Tuesday 20 January 2009

Jen Hadfield wins T.S. Eliot prize

I was delighted to hear that Jen Hadfield was awarded the 2009 T.S. Eliot prize for her second collection, Nigh-No-Place. The collection is remarkable because of its high spirits and engagement with the natural world. There's an innocence and openness in the poems' abandon which it is difficult not to ascribe to the personality of the author. Her art is essentially mimetic in style and naive in substance. For instance, she writes about herself wearing long johns, which are 'like bread-pudding' (how homely, how cute).

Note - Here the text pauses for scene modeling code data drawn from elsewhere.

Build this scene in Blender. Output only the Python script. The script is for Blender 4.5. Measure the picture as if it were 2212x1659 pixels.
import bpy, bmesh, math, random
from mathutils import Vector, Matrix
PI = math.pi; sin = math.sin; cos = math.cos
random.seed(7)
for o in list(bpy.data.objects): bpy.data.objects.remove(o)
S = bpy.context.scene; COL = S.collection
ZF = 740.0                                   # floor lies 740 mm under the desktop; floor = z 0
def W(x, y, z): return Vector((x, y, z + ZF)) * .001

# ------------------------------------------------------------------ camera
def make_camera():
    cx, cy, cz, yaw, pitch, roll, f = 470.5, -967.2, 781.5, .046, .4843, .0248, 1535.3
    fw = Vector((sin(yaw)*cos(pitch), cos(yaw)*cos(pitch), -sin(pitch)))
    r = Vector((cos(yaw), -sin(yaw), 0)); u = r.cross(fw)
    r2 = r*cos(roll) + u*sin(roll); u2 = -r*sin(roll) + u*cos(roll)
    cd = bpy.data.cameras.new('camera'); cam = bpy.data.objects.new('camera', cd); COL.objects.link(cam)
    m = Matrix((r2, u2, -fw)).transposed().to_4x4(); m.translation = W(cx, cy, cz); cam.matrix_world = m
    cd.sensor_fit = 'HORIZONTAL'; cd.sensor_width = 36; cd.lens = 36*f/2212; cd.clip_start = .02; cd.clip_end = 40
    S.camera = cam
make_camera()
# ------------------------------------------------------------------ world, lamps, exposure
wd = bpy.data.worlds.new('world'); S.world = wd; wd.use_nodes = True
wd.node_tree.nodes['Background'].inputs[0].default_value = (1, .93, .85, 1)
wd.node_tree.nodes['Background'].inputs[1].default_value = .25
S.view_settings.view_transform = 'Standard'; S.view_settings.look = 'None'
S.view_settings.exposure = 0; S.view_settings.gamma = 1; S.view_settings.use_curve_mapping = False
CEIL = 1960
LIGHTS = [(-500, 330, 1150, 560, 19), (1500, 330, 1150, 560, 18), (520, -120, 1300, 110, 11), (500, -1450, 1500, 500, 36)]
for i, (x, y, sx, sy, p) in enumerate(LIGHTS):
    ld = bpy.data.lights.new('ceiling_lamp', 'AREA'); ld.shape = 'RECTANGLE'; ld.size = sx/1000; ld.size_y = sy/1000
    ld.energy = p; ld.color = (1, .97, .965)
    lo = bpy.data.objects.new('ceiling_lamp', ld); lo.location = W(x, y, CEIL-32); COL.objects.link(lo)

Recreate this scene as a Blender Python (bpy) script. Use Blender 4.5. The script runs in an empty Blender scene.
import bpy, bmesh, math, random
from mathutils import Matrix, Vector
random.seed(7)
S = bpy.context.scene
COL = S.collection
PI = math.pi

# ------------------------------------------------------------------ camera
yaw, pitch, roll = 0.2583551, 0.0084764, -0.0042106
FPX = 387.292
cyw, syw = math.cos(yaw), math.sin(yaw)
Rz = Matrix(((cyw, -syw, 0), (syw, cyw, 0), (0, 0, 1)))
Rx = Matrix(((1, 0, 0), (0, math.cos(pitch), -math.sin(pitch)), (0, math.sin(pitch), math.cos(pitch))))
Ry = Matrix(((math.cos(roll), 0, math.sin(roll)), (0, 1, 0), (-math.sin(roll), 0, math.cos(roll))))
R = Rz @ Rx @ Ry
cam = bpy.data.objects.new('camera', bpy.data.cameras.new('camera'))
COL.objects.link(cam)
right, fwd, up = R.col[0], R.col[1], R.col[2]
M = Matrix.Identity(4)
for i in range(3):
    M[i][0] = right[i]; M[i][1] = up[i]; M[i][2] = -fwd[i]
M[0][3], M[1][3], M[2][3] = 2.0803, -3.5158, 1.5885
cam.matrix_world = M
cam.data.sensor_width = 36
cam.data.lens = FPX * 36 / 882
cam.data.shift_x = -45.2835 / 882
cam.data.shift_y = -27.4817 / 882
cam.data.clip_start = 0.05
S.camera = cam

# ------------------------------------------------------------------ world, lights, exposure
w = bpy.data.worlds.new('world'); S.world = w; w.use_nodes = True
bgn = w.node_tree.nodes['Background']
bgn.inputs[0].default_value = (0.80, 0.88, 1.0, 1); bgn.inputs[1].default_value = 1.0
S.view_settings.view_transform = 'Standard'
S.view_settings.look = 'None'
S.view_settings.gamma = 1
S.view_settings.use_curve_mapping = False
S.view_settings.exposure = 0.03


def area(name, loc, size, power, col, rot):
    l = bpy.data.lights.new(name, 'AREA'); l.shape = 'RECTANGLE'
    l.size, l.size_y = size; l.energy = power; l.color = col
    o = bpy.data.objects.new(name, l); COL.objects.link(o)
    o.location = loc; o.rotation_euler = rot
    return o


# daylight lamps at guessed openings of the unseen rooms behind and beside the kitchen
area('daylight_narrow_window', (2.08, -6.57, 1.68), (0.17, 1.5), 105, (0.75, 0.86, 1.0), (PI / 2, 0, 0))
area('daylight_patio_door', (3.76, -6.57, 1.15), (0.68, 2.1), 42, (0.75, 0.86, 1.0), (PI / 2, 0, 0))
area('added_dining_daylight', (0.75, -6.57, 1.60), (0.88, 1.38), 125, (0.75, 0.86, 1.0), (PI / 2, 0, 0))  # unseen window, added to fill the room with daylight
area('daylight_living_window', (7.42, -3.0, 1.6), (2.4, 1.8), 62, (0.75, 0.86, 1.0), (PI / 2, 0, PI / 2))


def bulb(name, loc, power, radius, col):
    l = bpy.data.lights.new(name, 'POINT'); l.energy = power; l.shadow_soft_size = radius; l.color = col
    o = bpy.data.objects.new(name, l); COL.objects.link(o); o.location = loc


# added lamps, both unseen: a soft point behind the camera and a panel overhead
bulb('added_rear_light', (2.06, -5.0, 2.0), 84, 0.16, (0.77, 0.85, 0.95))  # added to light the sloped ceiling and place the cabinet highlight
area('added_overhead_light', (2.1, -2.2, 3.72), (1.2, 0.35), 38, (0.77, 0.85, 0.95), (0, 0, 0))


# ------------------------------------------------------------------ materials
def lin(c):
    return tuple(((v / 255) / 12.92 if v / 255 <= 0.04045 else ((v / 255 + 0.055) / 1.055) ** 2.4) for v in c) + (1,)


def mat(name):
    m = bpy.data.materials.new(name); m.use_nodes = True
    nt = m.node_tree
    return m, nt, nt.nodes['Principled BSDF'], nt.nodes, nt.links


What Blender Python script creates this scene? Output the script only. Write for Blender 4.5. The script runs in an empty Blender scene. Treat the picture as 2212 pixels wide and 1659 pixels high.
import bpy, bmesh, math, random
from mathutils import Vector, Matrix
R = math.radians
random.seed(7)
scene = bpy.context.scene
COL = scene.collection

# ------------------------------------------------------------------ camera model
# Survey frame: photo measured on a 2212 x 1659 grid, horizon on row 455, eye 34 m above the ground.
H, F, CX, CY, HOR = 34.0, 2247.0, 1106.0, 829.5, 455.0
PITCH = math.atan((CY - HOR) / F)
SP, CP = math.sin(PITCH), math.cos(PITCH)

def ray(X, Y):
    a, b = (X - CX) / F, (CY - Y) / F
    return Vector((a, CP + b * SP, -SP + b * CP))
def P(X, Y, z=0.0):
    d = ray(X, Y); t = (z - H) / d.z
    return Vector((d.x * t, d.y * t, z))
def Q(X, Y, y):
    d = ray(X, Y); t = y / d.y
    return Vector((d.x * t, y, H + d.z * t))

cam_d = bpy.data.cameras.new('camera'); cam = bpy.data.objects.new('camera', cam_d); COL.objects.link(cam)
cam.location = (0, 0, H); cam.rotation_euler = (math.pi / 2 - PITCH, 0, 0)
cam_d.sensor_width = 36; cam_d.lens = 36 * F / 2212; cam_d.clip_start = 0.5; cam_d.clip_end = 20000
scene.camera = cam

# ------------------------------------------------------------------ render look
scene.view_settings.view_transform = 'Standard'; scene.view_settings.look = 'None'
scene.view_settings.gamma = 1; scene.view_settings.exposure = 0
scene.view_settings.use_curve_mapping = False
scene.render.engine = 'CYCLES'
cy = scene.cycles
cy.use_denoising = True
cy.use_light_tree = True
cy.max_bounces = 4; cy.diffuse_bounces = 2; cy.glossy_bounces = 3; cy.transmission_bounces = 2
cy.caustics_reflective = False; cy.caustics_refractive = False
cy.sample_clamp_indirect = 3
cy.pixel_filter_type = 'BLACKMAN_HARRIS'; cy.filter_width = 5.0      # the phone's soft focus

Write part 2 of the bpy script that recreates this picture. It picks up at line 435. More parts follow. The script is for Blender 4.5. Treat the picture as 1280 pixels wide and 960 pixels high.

She writes about dogs, cats, places, horses, the sea, water. Favouring rhymes, creating neologisms through compounding words and throwing in the odd word of Gaelic, her work moves close to nonsense verse because of the attraction that sing-song rhymes have for her:

Towhee, Towhee, come in for tea
She hangs her head like a sacred donkey.

(Towhee)

or

Hey bear!
Hey bear!
A godawful wriggly thing fell in Moira's hair
(Kodachrome)

It's always good to meet poetry which is fun to speak aloud and fills the mouth with delicious vowel sounds and this collection and its success should be welcomed by every lover of poetry. I do wonder how Jen Hadfield will develop and whether she can still move on from the epiphanies which her poetry currently represents to more reflective verse. Charm like this is rare - and rightly highly prized (bad pun, sorry) - but rarely long-lived.